A33L-3380:
Modeled Sensitivity of the Upper-Ocean Response to Tropical Cyclones in the Northwestern Pacific Using a Fully-coupled Climate Model with Varying Ocean Resolution

Wednesday, 17 December 2014
Hui Li, University of Illinois at Urbana Champaign, Urbana, IL, United States and Ryan L Sriver, University of Illinois, Urbana, IL, United States
Abstract:
Tropical cyclones (TCs) actively contribute to Earth's climate by influencing oceanic mixing rates, surface fluxes, ocean heat budgets and transports, and large-scale circulations within the atmosphere and ocean. However, TC-climate effects are largely unexplored in fully-coupled Earth system models. Here we analyze results from century-scale pre-industrial control simulations using the high-resolution Community Climate System Model version 3.5 (CCSM3.5) (Kirtman et al., 2012). The modeling experiment consists of two simulations in which the 0.5 degree atmosphere component model is coupled to two different versions of the ocean model, with horizontal grid resolutions of 1 degree and 0.1 degree, respectively. In both configurations, realistic TCs are formed spontaneously within the model. We find that the atmosphere model simulates realistic TCs up to category 3 intensity for both configurations, and the modeled TCs’ mean intensity (i.e. power dissipation) is consistent with observation-based estimates for TCs up to category 3. Both model configurations produce realistic TC climatologies in the Northwest Pacific basin when compared against the observational record, and the model robustly reproduces the observed transient upper ocean surface responses following storm passage, from the perspective of individual storms as well as basin-scale budgets. We estimate TC-induced ocean heat convergence within both model configurations using multiple strategies accounting for mixing depths, and we find the heat convergence estimates are generally consistent across methods and insensitive to ocean model resolution.
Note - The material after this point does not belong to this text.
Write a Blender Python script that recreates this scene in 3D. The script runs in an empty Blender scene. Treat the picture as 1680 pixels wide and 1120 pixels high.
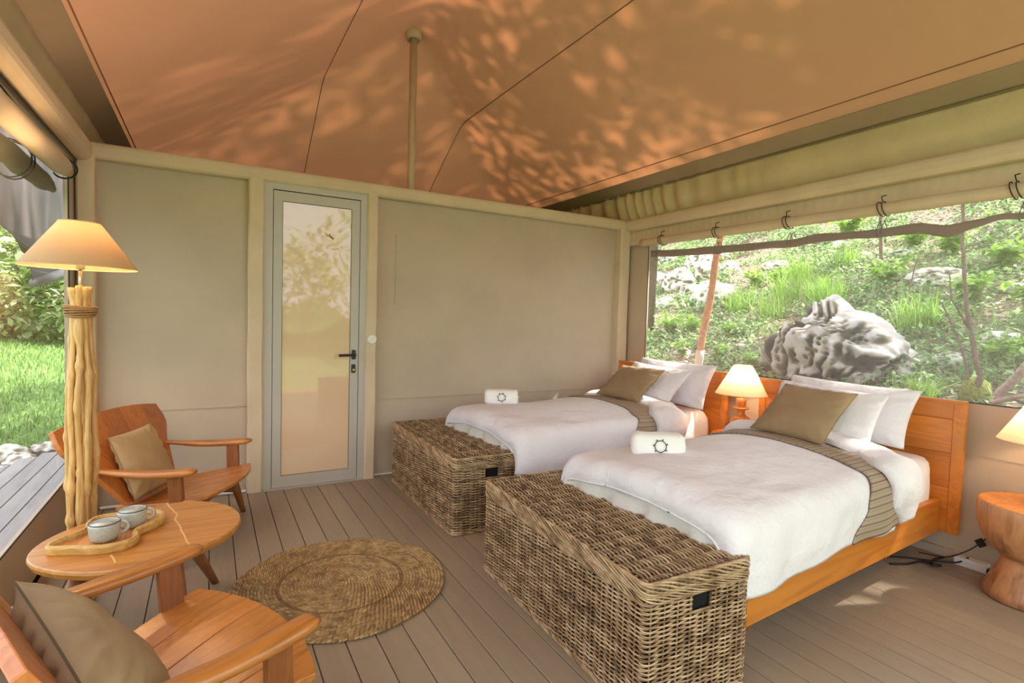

Using scaling arguments between heat convergence and power dissipation, we estimate that the model’s flux-adjusted TC-induced ocean heat convergence in the northwestern Pacific basin is ~0.20PW and ~0.23PW for the low and high resolution configurations, respectively, which is within the range of previous observation-based estimates. These results suggest that the basin-scale integrated TC effects within the coupled model are relatively insensitive to the choice of ocean grid resolution, when considering 1 degree versus 0.1 degree resolutions. Thus, relatively low resolution (non-eddy resolving) ocean models may sufficiently capture the large-scale ocean response to TC forcing.